Winter 2015–2016

Thinking inside the Box: An Interview with Gerhard Wolf

The poetics and aesthetics of containment

Sina Najafi and Gerhard Wolf

Ceremonial teacups, septic tanks, laboratory beakers, archival boxes, shipping containers, mountains housing nuclear waste, grain silos, cooking pots, hat boxes—the variety of containers is so staggering that the category seems too broad to be addressed in any meaningful way. Containers can be enormous or tiny, open or closed, mobile or fixed in place, and their functions are also equally variegated. They can, for example, protect what they contain, as in an incubator, or shield the world from what they hold within, as in a sealed tube that holds biohazardous material. In this way, the act of containment can be understood as a major condition governing many of the things that surround us.

The techniques, practices, and aesthetics of containment form some of the core concerns of the “Art of Containment,” a project initiated by art historian Gerhard Wolf as a collaborative research platform between the Art History Institute in Florence — Max Planck Institute, of which he is the director, and the Victoria and Albert Museum in London. Sina Najafi spoke to Wolf by phone in June 2016.


Hittite rhyton, fourteenth to thirteenth century BCE. The silver drinking vessel was hammered from one piece that was then joined to the head by a checkerboard-patterned ring. The horns and the handle were attached separately. Courtesy The Metropolitan Museum.

Cabinet: What is your definition of a container? A mountain can be a container but so can an eye dropper. The body is a container of sorts, and in English, we refer to ships as vessels. All to say, it’s a tricky question: What is a container?

Gerhard Wolf: In my work, I start not with the concept of “container” but from the concept of “vessel.” And the long-term project I am running with the Victoria and Albert Museum, with Bill Sherman and Marta Ajmar there, is called “The Art of Containment,” though I must admit that the word containment caused some problems for me as a non-native English speaker, problems which I have found to be creative in a way. So I’m starting with the notion of containment rather than containers. For me, containment divides an inside and an outside, even if this division can be soft, like a bag. And vessels can be porous.

That would be a limit case, then, for what a container is—when it actually fails to contain. A leaky bucket obviously doesn’t contain, but that’s simply a failed version of what we’d rightly like a container. But you’re talking about a container whose function already includes porosity, or non-containment.
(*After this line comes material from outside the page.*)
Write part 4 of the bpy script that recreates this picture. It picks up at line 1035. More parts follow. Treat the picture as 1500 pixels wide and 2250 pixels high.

Yes. For example, there are some ceramic vessels that were often used as a kind of basic air conditioning; you put water in them and they sweat, like a body. Even if the body sweats, it is not leaking. Between a vessel leaking, on the one hand, and a vessel allowing a certain quantity of its content to evaporate, on the other, there’s everything in between. I am, however, less interested in the content of containers than in the dynamics of containing. Of special interest are things like violin cases, which are a kind of shell-like repetition of the object.